There are exceptions to the rule that the second occurrence of an event in history comes as farce. Ayodhya is one such. The demolition of the Babri mosque at Ayodhya eight years ago reverberated across the country with a tragic resonance. What the frenzied ‘karsevaks’ (volunteers) of Hindutva pulled down was not so much masonry as the Indian state’s commitment to secularism. Hundreds of people died in communal clashes and the minorities saw in the Bombay blasts portends of what they had to do in order to ensure their security.

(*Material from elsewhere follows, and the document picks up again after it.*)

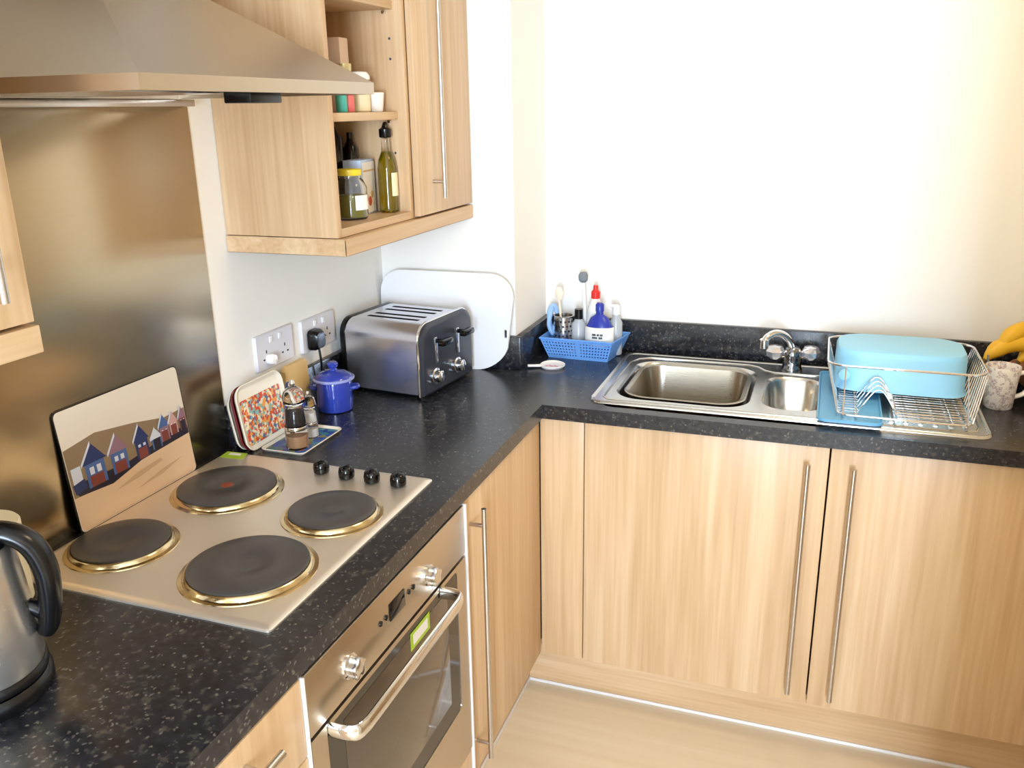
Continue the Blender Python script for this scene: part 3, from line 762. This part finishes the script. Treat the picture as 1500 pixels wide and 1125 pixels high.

Indeed, the number of minority spokespersons who attribute the relative easing of communal violence in the country in the next half a dozen years to the logic of mutually assured destruction testifies to the iron that has entered the nation’s soul.

And yet, prime minister Vajpayee chose to describe the building of a Ram temple at Ayodhya as a national sentiment. He repeated this assertion twice, raising fundamental doubts about the BJP’s evolution from a party of majoritarianism to a party of governance and greatly boosting the morale of the votaries of Hindutva in the ‘Sangh parivar’. The assertion dented Vajpayee’s own image as a moderate trying to draw the BJP away from its sectarian moorings and created fissures within the ruling coalition, although the NDA and its ally, the Telugu Desam, stood together in the face of opposition censure in parliament. The prime minister modified his stand thereafter, in two articles published in several newspapers after his holiday at Kumarakom in Kerala, saying that a Ram temple at Ayodhya was a national sentiment till the demolition of the Babri mosque took place on December 6, 1992 and became divisive thereafter.